▶ [What is required]: Reproduce the entries from their first line up to and including the line with "SUN_AZ, SUN_EL = 55.5, 12.1". Leave out everything after it.

▶ [Listed records]:
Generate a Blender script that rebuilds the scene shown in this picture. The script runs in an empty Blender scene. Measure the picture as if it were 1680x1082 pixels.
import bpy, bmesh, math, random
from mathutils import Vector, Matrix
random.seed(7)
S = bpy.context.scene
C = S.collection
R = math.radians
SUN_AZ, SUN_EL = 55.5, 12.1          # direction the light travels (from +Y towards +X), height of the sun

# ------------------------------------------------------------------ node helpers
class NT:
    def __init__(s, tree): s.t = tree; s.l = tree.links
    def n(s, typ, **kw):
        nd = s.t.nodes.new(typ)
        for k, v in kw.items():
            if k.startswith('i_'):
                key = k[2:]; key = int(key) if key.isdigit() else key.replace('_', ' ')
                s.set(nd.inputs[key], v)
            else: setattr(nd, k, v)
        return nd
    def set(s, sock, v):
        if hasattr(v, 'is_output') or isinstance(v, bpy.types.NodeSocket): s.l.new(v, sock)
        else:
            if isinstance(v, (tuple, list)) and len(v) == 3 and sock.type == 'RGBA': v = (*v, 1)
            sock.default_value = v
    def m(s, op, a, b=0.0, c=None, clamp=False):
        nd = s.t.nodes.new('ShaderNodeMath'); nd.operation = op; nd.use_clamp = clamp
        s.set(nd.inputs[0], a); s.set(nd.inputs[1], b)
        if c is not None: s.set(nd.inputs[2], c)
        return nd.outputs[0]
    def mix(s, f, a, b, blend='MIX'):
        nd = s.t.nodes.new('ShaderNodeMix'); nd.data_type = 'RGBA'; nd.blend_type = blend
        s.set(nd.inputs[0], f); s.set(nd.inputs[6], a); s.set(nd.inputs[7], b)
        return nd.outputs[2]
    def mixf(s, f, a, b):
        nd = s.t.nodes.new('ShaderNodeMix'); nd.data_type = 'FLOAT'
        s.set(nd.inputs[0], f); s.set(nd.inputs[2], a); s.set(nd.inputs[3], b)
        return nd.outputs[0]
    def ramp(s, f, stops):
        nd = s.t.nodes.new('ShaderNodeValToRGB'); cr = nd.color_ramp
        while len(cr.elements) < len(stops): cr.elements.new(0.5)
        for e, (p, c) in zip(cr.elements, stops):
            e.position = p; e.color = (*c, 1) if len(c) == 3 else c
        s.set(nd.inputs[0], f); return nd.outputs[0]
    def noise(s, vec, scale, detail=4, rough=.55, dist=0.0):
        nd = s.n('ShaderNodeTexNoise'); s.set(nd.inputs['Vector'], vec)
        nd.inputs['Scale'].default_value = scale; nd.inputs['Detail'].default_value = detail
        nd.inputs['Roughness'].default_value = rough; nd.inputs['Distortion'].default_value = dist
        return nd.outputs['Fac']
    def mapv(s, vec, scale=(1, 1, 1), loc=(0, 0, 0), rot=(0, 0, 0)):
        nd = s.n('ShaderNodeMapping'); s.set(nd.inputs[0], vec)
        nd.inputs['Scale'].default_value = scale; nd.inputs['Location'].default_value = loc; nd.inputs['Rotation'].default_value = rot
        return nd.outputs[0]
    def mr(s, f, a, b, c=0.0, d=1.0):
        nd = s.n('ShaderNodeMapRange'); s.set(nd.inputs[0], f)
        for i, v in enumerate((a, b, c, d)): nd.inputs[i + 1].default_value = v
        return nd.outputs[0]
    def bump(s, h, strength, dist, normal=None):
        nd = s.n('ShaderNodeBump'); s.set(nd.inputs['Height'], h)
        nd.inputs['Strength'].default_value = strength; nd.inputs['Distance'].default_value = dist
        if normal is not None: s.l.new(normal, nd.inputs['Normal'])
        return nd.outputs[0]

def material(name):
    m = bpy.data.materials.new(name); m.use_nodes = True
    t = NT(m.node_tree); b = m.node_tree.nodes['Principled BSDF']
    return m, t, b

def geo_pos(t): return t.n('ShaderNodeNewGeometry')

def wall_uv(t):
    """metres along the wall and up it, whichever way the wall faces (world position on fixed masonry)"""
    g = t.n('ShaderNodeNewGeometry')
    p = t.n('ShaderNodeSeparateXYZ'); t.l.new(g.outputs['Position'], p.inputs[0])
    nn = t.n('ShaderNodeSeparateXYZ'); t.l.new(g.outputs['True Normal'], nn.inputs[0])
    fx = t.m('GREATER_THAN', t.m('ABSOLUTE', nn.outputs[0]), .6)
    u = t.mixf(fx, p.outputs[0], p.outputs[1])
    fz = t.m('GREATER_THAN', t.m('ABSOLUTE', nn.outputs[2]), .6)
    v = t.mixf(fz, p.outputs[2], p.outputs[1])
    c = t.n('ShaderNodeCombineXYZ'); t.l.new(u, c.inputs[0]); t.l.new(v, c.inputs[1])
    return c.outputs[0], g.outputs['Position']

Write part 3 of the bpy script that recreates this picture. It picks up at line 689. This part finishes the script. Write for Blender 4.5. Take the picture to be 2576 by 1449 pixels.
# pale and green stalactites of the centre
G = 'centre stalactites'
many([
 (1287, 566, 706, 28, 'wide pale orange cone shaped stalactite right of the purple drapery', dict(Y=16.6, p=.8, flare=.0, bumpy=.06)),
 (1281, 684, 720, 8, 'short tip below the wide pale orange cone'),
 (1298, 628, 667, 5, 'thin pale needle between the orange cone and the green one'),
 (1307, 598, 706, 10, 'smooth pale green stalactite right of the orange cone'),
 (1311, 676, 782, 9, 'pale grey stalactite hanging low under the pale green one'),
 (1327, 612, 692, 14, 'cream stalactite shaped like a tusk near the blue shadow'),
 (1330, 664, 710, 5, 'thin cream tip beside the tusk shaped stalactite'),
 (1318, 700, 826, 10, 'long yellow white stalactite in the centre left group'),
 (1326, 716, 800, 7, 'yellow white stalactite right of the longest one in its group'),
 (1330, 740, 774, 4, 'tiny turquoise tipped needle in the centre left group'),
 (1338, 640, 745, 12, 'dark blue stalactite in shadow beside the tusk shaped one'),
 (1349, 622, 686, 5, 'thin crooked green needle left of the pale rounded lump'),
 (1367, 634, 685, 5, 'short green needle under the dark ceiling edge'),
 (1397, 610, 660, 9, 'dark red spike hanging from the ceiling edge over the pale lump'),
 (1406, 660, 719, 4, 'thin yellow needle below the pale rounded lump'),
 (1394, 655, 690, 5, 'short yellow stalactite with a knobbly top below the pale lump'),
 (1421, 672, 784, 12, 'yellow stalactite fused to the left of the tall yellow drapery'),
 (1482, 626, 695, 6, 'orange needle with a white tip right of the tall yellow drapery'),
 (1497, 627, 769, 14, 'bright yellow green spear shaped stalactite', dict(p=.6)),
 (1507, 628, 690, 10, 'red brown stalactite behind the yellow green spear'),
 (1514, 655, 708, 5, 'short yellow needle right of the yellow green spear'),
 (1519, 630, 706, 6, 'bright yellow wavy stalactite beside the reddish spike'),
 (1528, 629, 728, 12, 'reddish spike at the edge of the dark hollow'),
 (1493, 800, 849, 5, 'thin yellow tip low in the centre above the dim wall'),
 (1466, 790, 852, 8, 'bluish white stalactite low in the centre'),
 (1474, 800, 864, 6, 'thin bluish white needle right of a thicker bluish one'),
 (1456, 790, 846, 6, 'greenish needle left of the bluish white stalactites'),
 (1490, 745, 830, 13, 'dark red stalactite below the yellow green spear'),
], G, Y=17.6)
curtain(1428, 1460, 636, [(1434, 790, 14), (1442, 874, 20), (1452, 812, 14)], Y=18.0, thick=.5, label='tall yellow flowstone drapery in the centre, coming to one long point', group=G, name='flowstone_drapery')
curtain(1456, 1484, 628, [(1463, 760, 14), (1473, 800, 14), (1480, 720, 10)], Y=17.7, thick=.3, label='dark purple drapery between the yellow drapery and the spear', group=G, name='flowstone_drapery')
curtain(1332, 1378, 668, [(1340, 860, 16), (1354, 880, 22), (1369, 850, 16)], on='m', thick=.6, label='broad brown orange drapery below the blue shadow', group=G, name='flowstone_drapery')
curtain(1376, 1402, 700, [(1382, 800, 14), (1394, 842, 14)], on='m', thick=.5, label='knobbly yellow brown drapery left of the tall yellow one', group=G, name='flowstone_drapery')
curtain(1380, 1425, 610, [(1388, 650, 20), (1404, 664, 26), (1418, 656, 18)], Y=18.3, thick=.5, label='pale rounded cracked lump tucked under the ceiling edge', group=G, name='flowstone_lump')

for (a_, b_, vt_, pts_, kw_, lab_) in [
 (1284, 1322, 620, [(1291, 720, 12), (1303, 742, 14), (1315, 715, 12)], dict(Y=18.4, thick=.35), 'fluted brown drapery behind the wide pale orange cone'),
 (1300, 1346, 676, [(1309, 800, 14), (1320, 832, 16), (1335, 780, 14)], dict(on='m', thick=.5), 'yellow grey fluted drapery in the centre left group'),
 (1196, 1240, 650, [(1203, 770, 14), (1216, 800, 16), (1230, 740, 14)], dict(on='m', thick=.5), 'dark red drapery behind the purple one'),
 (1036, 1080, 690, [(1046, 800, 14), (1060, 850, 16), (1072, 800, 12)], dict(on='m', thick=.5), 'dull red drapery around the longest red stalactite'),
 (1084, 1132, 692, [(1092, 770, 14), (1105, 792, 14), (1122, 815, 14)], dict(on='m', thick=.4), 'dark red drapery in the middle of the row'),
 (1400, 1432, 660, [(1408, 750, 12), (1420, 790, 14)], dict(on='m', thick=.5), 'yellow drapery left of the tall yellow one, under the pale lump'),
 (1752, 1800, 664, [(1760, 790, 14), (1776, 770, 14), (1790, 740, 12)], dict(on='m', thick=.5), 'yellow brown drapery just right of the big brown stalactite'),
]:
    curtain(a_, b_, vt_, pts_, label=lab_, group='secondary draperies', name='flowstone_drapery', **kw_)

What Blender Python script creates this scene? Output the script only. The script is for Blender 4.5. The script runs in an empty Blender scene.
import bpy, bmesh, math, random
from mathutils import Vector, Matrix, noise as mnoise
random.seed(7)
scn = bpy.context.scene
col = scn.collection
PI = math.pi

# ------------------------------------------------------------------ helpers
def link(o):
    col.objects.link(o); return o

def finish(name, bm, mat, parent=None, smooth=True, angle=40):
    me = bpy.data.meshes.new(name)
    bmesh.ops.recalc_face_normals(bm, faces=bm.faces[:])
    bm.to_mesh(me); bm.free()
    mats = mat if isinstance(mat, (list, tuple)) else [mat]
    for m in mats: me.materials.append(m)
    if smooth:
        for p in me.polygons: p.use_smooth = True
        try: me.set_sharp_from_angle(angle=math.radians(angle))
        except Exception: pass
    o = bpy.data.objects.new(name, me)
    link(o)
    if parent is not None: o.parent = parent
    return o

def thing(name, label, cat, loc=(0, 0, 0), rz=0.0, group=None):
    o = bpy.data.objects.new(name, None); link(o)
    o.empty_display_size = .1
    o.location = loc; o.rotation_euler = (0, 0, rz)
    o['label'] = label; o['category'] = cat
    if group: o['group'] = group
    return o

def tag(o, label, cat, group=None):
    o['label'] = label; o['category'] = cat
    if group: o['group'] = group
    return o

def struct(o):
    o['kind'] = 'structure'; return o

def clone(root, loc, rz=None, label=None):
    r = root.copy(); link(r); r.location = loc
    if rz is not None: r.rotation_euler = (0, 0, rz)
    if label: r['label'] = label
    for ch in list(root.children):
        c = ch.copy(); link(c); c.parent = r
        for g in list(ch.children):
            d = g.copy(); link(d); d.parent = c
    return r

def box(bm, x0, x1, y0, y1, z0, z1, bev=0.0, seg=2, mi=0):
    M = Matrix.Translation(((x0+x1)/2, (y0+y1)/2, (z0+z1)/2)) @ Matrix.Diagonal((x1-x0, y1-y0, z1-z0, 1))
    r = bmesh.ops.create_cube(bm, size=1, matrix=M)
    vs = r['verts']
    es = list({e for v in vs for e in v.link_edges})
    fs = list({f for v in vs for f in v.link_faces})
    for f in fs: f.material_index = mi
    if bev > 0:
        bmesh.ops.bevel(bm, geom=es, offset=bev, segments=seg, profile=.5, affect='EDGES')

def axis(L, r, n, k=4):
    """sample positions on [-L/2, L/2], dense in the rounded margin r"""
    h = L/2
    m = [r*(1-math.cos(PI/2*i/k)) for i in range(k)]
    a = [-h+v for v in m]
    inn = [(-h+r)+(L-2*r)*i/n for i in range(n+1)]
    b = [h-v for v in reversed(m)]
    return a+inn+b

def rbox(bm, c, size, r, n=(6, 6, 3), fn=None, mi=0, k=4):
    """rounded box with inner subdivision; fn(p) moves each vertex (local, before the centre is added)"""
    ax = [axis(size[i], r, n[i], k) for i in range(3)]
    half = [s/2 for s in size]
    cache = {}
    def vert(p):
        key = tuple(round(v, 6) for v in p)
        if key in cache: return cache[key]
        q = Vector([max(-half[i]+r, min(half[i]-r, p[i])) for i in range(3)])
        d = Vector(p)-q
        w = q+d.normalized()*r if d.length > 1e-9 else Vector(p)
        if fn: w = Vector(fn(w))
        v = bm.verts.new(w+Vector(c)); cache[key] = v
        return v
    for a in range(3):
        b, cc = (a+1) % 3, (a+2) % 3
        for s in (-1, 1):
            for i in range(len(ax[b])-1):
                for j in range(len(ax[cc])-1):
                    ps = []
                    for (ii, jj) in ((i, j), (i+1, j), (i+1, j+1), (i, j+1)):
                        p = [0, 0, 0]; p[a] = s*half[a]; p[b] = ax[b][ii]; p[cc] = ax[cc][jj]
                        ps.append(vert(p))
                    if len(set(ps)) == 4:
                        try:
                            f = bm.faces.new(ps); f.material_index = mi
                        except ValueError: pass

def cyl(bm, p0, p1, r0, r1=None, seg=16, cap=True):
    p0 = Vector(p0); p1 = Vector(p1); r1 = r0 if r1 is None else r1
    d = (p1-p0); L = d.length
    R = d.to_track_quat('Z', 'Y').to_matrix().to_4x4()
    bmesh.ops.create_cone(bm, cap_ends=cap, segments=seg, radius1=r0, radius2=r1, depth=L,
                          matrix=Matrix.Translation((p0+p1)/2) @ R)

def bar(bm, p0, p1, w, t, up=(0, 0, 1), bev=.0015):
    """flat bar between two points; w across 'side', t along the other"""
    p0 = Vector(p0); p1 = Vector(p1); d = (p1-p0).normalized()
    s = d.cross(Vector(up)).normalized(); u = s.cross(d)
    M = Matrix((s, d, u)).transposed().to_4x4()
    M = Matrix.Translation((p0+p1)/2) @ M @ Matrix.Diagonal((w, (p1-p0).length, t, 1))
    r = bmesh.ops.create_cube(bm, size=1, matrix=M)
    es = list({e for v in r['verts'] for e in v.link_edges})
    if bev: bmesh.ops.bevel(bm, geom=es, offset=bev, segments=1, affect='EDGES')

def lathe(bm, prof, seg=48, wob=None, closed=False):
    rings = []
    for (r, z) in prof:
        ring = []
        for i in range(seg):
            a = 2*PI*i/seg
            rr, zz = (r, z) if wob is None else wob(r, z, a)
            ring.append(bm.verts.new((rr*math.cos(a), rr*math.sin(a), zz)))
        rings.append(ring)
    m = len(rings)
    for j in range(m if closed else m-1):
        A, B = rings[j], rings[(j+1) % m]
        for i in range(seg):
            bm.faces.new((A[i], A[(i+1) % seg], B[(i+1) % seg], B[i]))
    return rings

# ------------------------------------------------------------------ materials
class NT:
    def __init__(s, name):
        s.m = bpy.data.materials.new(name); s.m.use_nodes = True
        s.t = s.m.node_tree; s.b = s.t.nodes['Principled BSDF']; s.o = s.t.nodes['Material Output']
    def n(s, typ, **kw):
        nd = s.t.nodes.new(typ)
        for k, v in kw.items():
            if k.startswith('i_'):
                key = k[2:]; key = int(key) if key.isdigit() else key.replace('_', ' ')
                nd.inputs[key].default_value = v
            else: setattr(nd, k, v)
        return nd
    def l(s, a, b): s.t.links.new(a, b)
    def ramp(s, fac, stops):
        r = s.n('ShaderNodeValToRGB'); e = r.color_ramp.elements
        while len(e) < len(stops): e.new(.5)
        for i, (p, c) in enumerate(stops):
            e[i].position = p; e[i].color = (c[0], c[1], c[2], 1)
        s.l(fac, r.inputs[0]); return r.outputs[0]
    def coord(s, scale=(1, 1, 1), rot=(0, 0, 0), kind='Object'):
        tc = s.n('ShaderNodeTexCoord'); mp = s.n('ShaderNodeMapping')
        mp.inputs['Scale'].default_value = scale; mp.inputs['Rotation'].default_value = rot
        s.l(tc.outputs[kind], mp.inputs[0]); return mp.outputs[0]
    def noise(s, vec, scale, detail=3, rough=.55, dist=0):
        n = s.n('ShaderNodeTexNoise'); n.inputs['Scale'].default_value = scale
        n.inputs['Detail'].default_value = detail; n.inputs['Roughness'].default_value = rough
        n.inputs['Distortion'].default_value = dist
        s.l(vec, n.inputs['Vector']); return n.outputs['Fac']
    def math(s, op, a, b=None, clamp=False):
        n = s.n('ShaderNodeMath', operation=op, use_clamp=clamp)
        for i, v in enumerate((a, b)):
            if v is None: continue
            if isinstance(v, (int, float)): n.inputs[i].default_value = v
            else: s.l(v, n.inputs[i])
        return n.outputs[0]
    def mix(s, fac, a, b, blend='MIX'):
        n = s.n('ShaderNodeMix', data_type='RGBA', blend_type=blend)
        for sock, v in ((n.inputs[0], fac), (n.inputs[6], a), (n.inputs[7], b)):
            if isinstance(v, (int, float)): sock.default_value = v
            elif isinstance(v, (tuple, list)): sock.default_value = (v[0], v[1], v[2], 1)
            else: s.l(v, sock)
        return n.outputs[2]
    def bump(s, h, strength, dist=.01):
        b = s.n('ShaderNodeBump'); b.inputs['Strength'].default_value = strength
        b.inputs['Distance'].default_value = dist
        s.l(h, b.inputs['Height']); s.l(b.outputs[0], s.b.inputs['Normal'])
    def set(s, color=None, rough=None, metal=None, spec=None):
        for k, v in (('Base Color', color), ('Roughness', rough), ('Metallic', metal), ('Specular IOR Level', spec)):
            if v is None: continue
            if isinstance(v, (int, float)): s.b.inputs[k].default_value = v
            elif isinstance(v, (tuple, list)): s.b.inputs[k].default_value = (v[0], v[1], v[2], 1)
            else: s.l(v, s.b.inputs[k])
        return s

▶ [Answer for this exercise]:
Generate a Blender script that rebuilds the scene shown in this picture. The script runs in an empty Blender scene. Measure the picture as if it were 1680x1082 pixels.
import bpy, bmesh, math, random
from mathutils import Vector, Matrix
random.seed(7)
S = bpy.context.scene
C = S.collection
R = math.radians
SUN_AZ, SUN_EL = 55.5, 12.1          # direction the light travels (from +Y towards +X), height of the sun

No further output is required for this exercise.